When Gallup surveys have bad news for conservatives, the title of the Gallup article lays it out, like the January 11, 2016 release, "Conservatives Hang On to Ideology Lead but by a Thread."  The year before, on January 9, 2015, it was "U.S. Liberals at Record 24% But Still Trail Conservatives."  On January 10, 2014, it was "Liberal Self-Identification Edges to New High in 2013."  But when the same survey shows very bad news for liberals, like the October 26, 2009 survey announcement, the title is a watered-down "Conservatives Maintain Edge as Top Ideological Group" – for a survey that actually showed conservative self-identification at an all-time high and the gap between conservatives and liberals widening in America.  

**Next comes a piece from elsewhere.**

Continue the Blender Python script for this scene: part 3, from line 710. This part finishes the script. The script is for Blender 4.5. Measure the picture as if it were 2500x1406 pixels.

Gallup is no worse – it is, in fact, better – than most other establishment polling organizations.  One can at least look at the Gallup data and draw one's own conclusions.  Most other polls never reveal demographic information. 

The data shows that the American people are clearly, consistently, and profoundly conservative, which the establishment obviously knows but wishes were not true.  This explains why the establishment hates ballot initiatives but loves federal court decisions and why the establishment brays that politicians whose opinions dovetail with most Americans are, in fact, "extremists."

As Republicans decide whom to pick as their nominee, it is not just wise policy, but also smart politics to choose a clear and strong conservative.  The last time they did so, in 1984, that nominee carried 49 of the 50 states – just about exactly what the state-by-state Gallup Poll ideological breakdown suggests would happen.